Oscillating Turbulent Flow in a Conical Diffuser

Abstract

Turbulent boundary layers experiencing a time mean adverse pressure gradient and a controllable periodic oscillation are examined experimentally over a tenfold range of dimensionless frequencies, and amplitudes less than ten percent of the lime mean diffuser inlet velocity, for well defined diffuser inlet conditions. Organized velocity fluctuations of the diffuser core and boundary layer flow fields, along with organized wall pressure fluctuations, are characterized using a phase averaging process. Amplitudes of the core velocity fluctuations and wall pressure fluctuations decay in the streamwise direction. Depending on the dimensionless excitation frequency, the amplitude of the organized velocity fluctuations in the boundary layer can exceed the local core flow amplitude by as much as an order of magnitude.
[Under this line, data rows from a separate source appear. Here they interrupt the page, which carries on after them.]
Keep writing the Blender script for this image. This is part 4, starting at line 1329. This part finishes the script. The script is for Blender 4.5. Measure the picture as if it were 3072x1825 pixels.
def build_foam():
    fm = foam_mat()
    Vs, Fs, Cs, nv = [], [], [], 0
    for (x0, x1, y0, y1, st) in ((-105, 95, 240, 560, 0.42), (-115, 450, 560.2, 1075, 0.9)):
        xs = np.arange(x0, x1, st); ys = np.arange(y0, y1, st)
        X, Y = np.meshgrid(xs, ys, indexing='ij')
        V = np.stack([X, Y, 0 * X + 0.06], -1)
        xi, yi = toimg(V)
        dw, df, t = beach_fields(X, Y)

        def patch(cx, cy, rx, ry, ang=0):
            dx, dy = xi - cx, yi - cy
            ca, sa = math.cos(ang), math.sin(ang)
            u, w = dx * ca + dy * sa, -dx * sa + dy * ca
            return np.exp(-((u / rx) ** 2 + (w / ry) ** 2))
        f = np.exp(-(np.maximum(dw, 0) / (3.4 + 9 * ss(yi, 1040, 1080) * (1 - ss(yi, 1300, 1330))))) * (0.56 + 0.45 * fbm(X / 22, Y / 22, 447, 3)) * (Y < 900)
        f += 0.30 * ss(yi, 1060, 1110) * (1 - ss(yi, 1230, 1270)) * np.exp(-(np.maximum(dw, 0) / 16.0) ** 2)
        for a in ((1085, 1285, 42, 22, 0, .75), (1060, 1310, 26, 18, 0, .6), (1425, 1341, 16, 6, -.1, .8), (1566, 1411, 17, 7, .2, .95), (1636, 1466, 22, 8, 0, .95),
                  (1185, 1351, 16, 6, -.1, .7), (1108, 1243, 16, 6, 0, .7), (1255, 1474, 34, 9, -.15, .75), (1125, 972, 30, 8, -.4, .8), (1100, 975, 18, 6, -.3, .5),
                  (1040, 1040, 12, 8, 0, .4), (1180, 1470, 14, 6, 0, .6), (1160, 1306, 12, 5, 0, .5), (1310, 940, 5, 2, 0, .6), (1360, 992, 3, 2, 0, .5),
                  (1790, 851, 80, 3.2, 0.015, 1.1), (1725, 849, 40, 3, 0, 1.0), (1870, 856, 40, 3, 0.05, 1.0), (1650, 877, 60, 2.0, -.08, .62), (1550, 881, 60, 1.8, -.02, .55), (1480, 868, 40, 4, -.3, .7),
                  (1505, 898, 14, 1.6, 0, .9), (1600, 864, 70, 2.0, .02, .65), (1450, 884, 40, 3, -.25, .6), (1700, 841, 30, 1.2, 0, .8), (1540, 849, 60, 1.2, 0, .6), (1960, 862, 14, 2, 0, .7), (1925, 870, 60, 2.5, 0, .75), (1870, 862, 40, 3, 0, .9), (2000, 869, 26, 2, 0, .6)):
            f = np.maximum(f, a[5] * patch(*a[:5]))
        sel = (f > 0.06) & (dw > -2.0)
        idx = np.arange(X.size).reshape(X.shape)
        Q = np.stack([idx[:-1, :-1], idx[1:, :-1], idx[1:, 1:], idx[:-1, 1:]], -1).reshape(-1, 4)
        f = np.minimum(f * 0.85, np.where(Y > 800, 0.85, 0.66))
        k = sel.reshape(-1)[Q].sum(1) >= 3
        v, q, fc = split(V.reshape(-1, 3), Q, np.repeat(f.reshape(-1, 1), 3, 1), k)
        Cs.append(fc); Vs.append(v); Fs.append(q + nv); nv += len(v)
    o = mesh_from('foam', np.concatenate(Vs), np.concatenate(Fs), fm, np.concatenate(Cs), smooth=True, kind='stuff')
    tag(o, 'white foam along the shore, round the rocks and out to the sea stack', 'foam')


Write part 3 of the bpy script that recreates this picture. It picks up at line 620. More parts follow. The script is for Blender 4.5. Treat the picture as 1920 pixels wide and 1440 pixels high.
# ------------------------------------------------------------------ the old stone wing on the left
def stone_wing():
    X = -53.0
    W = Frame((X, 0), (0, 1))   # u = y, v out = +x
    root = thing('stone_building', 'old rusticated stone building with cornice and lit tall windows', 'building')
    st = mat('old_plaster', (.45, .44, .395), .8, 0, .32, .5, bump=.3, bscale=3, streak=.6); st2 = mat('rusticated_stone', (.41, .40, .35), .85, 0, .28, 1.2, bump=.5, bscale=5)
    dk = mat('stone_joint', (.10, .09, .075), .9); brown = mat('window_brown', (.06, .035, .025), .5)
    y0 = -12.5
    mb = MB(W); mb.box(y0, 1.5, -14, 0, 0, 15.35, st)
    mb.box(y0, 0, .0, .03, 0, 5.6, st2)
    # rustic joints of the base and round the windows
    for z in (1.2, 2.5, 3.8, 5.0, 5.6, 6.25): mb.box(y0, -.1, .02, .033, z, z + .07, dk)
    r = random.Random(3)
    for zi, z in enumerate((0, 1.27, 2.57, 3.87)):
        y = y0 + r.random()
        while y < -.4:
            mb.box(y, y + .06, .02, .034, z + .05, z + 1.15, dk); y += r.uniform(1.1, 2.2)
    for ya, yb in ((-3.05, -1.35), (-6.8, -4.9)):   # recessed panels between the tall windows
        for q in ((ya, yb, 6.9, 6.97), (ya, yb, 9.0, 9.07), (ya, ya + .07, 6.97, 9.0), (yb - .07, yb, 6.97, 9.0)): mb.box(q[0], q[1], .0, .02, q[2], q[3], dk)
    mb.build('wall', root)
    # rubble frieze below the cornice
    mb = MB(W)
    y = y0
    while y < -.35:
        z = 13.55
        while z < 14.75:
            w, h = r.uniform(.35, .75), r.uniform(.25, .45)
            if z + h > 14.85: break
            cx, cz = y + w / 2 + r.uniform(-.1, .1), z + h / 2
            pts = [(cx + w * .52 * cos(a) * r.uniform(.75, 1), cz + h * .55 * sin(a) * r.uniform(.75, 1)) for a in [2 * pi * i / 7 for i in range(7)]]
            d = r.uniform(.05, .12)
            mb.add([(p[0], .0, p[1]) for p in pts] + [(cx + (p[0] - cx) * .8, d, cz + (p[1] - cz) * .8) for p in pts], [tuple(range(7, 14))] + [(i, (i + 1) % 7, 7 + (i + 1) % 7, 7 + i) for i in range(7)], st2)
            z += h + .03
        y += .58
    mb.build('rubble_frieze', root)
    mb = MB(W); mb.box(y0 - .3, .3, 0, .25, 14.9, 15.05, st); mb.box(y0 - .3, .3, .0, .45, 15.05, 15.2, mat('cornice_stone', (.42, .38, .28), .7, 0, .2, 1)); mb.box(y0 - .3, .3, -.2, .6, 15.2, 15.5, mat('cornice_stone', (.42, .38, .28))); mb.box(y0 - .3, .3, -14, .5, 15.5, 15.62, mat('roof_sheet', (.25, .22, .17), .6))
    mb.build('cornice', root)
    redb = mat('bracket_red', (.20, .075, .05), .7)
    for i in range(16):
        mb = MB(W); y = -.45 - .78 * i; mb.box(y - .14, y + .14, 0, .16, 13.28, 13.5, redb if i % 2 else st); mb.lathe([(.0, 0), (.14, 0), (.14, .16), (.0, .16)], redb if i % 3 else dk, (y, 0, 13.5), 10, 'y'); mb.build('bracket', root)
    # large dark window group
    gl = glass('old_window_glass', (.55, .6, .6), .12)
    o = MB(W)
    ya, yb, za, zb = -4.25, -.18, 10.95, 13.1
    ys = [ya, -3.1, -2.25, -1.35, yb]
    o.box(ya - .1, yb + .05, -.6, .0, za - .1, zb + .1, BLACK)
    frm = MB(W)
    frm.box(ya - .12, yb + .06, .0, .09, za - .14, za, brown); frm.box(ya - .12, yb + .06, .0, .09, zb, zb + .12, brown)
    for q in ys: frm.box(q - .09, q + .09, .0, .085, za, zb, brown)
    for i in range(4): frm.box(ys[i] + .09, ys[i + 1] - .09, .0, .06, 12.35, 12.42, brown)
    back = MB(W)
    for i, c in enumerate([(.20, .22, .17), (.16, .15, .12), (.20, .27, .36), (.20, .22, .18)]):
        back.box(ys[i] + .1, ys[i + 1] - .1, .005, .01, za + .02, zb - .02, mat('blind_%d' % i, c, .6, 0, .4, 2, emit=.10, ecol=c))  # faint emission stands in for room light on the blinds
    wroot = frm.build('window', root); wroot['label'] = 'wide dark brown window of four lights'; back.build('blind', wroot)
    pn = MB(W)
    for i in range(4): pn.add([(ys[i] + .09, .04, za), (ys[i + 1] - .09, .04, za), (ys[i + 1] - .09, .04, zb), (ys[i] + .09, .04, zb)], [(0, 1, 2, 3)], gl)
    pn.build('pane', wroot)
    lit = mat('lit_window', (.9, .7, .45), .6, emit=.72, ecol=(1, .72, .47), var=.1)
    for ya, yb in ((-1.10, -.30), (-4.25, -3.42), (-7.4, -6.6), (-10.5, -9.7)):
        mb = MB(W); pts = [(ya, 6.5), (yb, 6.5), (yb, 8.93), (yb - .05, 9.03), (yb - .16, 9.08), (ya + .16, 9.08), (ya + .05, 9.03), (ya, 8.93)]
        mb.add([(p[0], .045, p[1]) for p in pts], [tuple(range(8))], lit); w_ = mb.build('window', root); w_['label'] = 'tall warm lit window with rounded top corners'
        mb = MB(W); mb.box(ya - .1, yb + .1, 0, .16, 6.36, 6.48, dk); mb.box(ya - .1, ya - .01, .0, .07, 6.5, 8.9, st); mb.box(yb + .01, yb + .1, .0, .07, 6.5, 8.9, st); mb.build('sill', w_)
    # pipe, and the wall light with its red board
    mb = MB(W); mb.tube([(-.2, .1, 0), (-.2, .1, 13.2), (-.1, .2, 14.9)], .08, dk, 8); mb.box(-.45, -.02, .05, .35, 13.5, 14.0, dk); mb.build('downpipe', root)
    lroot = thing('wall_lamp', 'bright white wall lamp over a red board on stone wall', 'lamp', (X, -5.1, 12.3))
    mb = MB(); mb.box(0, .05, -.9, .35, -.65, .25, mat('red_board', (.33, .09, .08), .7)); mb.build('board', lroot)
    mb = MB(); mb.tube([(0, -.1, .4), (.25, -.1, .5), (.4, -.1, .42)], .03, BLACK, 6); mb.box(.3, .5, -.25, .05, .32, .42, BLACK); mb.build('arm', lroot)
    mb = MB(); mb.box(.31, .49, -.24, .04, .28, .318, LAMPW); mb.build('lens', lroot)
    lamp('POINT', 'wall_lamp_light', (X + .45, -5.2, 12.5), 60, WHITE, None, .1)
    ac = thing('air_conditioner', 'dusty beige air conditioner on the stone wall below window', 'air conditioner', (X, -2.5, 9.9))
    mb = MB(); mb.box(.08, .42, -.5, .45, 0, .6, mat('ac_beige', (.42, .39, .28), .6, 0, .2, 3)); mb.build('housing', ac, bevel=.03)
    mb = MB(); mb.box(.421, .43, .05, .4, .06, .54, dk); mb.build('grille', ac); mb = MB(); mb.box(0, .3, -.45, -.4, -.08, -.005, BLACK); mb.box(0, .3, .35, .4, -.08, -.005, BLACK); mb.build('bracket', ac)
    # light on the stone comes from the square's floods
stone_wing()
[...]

At relatively low dimensionless excitation frequency, the organized velocity fluctuation amplitude distribution within the boundary layer grows in an orderly fashion with streamwise distance, and the phase of these fluctuations consistently leads the local core flow fluctuation. At relatively high dimensionless excitation frequency, phase lags of the velocity fluctuations within the boundary layer, relative to the local core flow fluctuation, can extend across the entire boundary layer. Over the range of frequencies examined, the mean flow field of the diffuser remained essentially unaltered.